[Source records]
########
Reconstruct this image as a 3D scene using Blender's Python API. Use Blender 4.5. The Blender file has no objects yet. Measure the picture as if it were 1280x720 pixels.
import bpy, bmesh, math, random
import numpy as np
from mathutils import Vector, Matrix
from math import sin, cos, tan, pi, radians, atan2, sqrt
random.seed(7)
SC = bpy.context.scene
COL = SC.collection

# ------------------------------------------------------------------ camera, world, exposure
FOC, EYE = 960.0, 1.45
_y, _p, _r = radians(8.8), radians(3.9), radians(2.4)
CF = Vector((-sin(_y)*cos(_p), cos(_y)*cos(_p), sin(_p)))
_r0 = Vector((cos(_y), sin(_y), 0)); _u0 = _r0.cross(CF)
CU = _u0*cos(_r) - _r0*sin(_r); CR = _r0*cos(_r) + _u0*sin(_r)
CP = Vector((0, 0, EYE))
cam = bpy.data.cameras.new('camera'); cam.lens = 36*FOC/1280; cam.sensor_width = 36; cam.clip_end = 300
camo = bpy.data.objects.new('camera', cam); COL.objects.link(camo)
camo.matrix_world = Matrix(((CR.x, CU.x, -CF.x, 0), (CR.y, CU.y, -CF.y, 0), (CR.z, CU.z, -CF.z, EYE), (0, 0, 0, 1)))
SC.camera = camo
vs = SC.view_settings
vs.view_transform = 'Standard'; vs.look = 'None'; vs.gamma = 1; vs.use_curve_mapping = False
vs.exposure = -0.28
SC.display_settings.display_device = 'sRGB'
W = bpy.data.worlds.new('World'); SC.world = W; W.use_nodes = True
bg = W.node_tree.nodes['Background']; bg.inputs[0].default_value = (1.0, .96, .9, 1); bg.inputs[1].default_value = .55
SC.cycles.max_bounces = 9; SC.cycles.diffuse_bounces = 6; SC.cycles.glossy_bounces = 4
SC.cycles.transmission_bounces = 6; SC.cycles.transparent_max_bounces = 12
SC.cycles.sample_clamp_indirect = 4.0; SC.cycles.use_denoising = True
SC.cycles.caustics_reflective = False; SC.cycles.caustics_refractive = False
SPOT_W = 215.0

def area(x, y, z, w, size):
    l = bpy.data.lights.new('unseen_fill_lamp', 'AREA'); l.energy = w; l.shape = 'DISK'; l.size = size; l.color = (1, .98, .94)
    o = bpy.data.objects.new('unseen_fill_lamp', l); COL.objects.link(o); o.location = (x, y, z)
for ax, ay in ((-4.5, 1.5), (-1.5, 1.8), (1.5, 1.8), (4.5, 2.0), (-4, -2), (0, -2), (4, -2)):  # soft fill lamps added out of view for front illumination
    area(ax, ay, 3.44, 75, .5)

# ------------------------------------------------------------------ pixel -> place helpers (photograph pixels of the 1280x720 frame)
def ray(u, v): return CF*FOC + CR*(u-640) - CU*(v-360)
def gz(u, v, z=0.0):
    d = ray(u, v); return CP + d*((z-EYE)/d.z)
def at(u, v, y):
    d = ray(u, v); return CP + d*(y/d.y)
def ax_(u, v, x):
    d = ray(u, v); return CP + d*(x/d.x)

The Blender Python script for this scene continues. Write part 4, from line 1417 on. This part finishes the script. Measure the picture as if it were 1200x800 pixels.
########
■ **TASK TO COMPLETE**
Each record above should be output again exactly.

■ **OUTPUT FOR THIS EXERCISE**
Reconstruct this image as a 3D scene using Blender's Python API. Use Blender 4.5. The Blender file has no objects yet. Measure the picture as if it were 1280x720 pixels.
import bpy, bmesh, math, random
import numpy as np
from mathutils import Vector, Matrix
from math import sin, cos, tan, pi, radians, atan2, sqrt
random.seed(7)
SC = bpy.context.scene
COL = SC.collection

# ------------------------------------------------------------------ camera, world, exposure
FOC, EYE = 960.0, 1.45
_y, _p, _r = radians(8.8), radians(3.9), radians(2.4)
CF = Vector((-sin(_y)*cos(_p), cos(_y)*cos(_p), sin(_p)))
_r0 = Vector((cos(_y), sin(_y), 0)); _u0 = _r0.cross(CF)
CU = _u0*cos(_r) - _r0*sin(_r); CR = _r0*cos(_r) + _u0*sin(_r)
CP = Vector((0, 0, EYE))
cam = bpy.data.cameras.new('camera'); cam.lens = 36*FOC/1280; cam.sensor_width = 36; cam.clip_end = 300
camo = bpy.data.objects.new('camera', cam); COL.objects.link(camo)
camo.matrix_world = Matrix(((CR.x, CU.x, -CF.x, 0), (CR.y, CU.y, -CF.y, 0), (CR.z, CU.z, -CF.z, EYE), (0, 0, 0, 1)))
SC.camera = camo
vs = SC.view_settings
vs.view_transform = 'Standard'; vs.look = 'None'; vs.gamma = 1; vs.use_curve_mapping = False
vs.exposure = -0.28
SC.display_settings.display_device = 'sRGB'
W = bpy.data.worlds.new('World'); SC.world = W; W.use_nodes = True
bg = W.node_tree.nodes['Background']; bg.inputs[0].default_value = (1.0, .96, .9, 1); bg.inputs[1].default_value = .55
SC.cycles.max_bounces = 9; SC.cycles.diffuse_bounces = 6; SC.cycles.glossy_bounces = 4
SC.cycles.transmission_bounces = 6; SC.cycles.transparent_max_bounces = 12
SC.cycles.sample_clamp_indirect = 4.0; SC.cycles.use_denoising = True
SC.cycles.caustics_reflective = False; SC.cycles.caustics_refractive = False
SPOT_W = 215.0

def area(x, y, z, w, size):
    l = bpy.data.lights.new('unseen_fill_lamp', 'AREA'); l.energy = w; l.shape = 'DISK'; l.size = size; l.color = (1, .98, .94)
    o = bpy.data.objects.new('unseen_fill_lamp', l); COL.objects.link(o); o.location = (x, y, z)
for ax, ay in ((-4.5, 1.5), (-1.5, 1.8), (1.5, 1.8), (4.5, 2.0), (-4, -2), (0, -2), (4, -2)):  # soft fill lamps added out of view for front illumination
    area(ax, ay, 3.44, 75, .5)

# ------------------------------------------------------------------ pixel -> place helpers (photograph pixels of the 1280x720 frame)
def ray(u, v): return CF*FOC + CR*(u-640) - CU*(v-360)
def gz(u, v, z=0.0):
    d = ray(u, v); return CP + d*((z-EYE)/d.z)
def at(u, v, y):
    d = ray(u, v); return CP + d*(y/d.y)
def ax_(u, v, x):
    d = ray(u, v); return CP + d*(x/d.x)

The Blender Python script for this scene continues. Write part 4, from line 1417 on. This part finishes the script. Measure the picture as if it were 1200x800 pixels.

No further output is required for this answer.